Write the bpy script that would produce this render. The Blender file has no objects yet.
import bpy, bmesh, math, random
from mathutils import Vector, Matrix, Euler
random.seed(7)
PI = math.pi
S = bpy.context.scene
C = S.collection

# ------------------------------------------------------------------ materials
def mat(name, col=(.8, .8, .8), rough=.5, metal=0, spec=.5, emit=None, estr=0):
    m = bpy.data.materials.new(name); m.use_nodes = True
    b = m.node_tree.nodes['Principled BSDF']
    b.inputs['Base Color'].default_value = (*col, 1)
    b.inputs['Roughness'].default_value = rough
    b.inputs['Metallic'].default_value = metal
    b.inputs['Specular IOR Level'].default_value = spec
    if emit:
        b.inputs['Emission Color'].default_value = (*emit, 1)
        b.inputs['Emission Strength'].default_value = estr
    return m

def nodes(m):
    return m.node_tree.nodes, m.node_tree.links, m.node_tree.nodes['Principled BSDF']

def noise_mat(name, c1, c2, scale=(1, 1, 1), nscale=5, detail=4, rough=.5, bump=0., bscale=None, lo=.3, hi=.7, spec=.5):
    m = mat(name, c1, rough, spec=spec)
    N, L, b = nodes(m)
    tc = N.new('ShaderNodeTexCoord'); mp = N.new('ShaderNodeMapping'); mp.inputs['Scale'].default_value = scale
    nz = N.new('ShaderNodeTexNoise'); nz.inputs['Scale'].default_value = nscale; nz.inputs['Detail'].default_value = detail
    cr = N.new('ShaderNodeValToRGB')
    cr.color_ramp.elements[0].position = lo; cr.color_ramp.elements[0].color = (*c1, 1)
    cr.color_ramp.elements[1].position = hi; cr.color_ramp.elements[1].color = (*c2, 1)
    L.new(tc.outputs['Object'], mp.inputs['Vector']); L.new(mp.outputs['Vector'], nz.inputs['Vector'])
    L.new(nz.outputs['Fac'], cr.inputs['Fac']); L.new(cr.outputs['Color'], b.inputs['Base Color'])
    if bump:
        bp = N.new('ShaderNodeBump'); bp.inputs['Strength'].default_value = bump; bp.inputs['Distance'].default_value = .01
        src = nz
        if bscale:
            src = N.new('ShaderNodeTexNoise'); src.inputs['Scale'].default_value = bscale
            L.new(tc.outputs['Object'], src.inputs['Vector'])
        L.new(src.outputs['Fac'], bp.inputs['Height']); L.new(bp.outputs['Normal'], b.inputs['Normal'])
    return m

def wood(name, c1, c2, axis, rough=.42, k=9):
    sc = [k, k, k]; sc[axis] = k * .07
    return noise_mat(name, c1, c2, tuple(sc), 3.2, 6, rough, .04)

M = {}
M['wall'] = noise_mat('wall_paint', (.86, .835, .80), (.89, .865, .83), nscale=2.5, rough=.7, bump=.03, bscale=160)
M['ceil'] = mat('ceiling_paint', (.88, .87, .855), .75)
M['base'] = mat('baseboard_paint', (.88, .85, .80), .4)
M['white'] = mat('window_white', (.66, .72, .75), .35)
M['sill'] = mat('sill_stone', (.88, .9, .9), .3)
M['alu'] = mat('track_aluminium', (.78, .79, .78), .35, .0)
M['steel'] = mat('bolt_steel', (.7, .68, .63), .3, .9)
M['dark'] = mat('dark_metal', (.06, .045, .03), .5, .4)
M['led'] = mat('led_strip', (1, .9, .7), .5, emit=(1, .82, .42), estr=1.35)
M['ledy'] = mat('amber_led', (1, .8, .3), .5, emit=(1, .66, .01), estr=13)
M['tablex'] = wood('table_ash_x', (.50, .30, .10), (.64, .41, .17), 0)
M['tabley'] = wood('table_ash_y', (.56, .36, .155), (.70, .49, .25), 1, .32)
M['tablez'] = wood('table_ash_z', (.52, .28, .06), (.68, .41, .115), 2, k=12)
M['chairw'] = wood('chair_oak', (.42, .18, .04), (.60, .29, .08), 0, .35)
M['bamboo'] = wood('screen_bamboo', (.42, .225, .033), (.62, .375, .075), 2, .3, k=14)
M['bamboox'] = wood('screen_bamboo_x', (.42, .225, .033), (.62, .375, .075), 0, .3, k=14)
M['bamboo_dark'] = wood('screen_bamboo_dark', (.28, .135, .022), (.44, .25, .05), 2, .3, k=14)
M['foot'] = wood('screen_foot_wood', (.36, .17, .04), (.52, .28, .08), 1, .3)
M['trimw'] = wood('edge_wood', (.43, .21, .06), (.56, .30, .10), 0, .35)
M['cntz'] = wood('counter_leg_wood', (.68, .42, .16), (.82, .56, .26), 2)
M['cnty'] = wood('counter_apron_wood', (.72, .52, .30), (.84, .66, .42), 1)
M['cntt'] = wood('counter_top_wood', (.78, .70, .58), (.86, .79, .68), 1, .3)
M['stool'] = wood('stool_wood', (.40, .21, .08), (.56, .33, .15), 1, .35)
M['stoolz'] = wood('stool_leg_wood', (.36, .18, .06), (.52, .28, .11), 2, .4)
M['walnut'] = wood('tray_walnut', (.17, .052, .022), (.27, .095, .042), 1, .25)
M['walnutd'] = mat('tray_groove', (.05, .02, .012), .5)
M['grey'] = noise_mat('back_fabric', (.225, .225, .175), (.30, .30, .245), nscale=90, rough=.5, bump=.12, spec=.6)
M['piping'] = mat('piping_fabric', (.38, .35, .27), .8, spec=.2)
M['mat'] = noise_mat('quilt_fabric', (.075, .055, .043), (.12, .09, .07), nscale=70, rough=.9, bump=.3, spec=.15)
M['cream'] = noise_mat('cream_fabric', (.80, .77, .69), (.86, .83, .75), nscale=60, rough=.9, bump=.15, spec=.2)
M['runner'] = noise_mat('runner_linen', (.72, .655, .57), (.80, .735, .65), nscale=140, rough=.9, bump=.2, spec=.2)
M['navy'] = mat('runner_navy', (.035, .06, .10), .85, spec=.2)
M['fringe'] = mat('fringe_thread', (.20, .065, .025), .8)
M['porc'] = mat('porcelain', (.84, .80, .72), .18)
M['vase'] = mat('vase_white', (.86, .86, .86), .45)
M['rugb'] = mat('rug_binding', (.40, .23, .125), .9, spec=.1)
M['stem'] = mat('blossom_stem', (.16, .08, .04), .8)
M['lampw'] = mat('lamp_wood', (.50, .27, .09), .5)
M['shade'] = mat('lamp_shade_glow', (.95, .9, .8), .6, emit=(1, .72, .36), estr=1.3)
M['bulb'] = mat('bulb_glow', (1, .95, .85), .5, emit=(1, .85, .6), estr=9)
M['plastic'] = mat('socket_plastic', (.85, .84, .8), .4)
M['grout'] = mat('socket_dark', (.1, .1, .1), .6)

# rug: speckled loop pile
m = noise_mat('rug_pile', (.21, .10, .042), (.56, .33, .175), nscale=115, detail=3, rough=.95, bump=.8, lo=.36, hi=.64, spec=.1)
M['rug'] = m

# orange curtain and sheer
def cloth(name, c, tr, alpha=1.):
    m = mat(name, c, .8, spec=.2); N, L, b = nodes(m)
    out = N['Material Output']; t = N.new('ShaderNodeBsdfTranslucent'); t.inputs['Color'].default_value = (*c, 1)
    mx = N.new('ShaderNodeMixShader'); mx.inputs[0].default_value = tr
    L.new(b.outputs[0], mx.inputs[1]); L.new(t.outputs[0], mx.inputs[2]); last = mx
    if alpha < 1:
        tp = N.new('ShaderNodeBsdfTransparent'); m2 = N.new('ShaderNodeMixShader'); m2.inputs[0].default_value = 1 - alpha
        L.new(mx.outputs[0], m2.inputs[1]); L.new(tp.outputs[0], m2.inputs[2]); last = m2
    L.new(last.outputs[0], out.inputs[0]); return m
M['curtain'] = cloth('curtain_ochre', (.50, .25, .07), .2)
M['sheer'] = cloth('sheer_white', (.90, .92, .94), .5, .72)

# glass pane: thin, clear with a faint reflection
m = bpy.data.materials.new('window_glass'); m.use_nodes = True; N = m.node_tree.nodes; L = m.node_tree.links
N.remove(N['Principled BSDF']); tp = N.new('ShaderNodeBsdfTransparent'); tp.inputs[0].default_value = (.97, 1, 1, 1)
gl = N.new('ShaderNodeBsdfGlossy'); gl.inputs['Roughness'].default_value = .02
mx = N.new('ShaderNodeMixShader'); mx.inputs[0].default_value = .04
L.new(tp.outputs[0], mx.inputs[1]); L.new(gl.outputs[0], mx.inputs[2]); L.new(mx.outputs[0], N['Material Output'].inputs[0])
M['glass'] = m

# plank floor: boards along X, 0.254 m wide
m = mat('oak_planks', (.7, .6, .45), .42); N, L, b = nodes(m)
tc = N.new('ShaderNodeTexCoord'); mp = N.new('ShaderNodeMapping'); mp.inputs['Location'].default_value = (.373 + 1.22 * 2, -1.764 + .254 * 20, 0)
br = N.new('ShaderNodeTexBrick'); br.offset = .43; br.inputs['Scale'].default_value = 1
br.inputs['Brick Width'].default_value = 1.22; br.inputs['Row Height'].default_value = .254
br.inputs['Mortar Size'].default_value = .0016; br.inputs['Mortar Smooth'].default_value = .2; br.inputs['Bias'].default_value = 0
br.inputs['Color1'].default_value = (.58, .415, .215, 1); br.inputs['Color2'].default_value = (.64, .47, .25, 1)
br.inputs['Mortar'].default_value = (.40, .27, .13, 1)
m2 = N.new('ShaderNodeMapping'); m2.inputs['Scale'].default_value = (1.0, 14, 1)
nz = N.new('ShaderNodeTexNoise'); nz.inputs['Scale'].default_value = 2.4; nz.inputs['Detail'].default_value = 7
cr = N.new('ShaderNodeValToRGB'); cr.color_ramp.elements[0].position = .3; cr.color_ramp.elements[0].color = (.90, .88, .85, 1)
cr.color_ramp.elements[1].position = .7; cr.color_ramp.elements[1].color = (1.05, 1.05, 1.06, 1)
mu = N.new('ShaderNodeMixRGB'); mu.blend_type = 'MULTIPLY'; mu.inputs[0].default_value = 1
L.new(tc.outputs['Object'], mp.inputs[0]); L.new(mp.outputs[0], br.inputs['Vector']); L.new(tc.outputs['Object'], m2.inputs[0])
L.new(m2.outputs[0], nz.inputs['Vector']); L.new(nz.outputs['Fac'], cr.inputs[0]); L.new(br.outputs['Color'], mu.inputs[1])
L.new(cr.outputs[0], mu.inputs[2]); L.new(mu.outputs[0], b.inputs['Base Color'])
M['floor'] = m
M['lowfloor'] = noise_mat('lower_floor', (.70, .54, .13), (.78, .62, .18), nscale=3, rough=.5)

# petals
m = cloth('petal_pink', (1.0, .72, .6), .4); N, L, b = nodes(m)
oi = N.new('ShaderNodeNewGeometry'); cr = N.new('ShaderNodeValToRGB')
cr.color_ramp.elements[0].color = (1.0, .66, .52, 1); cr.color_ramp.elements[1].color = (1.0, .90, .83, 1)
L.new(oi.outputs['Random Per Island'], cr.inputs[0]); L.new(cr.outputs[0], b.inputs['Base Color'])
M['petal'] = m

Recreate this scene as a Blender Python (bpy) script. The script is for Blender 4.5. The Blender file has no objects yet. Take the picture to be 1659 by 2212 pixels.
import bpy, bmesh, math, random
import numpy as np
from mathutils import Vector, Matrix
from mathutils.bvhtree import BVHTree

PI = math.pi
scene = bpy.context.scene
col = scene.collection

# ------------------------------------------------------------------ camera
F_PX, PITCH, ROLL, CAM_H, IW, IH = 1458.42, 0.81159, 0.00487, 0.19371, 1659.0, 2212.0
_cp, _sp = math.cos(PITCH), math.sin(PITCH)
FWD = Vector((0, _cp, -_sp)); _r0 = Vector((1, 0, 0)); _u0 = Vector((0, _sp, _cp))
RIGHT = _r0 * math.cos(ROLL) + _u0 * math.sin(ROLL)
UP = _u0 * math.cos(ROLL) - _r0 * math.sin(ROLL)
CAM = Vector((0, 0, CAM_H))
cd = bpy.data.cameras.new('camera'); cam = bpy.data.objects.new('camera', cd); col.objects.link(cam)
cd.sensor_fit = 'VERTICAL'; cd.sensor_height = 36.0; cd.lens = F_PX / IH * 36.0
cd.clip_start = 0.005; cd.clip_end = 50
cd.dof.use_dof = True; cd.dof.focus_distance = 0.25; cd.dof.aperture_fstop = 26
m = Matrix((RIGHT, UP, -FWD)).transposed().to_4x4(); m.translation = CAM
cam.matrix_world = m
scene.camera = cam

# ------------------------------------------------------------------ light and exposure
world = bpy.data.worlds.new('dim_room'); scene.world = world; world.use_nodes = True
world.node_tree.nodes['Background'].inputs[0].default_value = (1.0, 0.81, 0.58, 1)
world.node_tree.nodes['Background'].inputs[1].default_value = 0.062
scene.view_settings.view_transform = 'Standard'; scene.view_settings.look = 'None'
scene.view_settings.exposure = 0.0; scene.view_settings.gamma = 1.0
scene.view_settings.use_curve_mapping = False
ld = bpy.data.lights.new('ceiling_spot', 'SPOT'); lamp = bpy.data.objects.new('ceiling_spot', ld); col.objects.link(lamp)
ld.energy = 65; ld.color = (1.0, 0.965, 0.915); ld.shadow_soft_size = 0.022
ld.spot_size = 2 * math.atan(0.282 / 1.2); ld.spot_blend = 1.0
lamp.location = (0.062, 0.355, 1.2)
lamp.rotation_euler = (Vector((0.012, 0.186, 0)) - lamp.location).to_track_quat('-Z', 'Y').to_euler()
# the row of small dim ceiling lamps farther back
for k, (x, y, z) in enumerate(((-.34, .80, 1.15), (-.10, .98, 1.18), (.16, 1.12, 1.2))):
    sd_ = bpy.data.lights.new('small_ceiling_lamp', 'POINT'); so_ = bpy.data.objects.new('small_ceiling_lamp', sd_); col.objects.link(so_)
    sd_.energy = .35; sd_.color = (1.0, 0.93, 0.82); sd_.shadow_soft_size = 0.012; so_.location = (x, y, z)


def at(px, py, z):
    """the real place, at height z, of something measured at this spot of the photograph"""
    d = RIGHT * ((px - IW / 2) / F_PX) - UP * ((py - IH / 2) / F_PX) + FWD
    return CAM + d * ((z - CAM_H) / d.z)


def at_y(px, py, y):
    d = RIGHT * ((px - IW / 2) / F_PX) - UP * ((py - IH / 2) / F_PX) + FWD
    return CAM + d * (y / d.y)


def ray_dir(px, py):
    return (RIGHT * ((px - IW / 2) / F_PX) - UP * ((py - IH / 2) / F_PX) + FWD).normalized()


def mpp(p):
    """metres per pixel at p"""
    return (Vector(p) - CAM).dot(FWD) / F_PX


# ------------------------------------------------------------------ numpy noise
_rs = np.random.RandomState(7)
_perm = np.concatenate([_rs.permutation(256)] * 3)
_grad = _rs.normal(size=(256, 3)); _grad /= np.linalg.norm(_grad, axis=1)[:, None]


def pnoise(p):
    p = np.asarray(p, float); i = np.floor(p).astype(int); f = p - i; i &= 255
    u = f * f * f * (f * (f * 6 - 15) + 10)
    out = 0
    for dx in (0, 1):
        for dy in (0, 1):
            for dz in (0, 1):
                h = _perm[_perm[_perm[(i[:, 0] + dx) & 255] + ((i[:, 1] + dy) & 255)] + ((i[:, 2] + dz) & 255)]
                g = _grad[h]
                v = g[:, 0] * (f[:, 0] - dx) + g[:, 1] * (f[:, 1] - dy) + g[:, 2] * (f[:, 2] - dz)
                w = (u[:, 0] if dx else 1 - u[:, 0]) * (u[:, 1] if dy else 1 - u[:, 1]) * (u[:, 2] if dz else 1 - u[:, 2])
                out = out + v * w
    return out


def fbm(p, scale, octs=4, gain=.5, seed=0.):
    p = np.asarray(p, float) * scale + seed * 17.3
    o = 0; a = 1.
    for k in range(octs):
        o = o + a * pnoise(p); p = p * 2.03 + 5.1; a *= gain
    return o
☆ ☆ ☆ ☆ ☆
→ WHAT YOU HAVE TO DO: Copy the records above exactly, from the first line through the line containing "C = S.collection", and include nothing else.

→ EXPECTED OUTPUT:
Write the bpy script that would produce this render. The Blender file has no objects yet.
import bpy, bmesh, math, random
from mathutils import Vector, Matrix, Euler
random.seed(7)
PI = math.pi
S = bpy.context.scene
C = S.collection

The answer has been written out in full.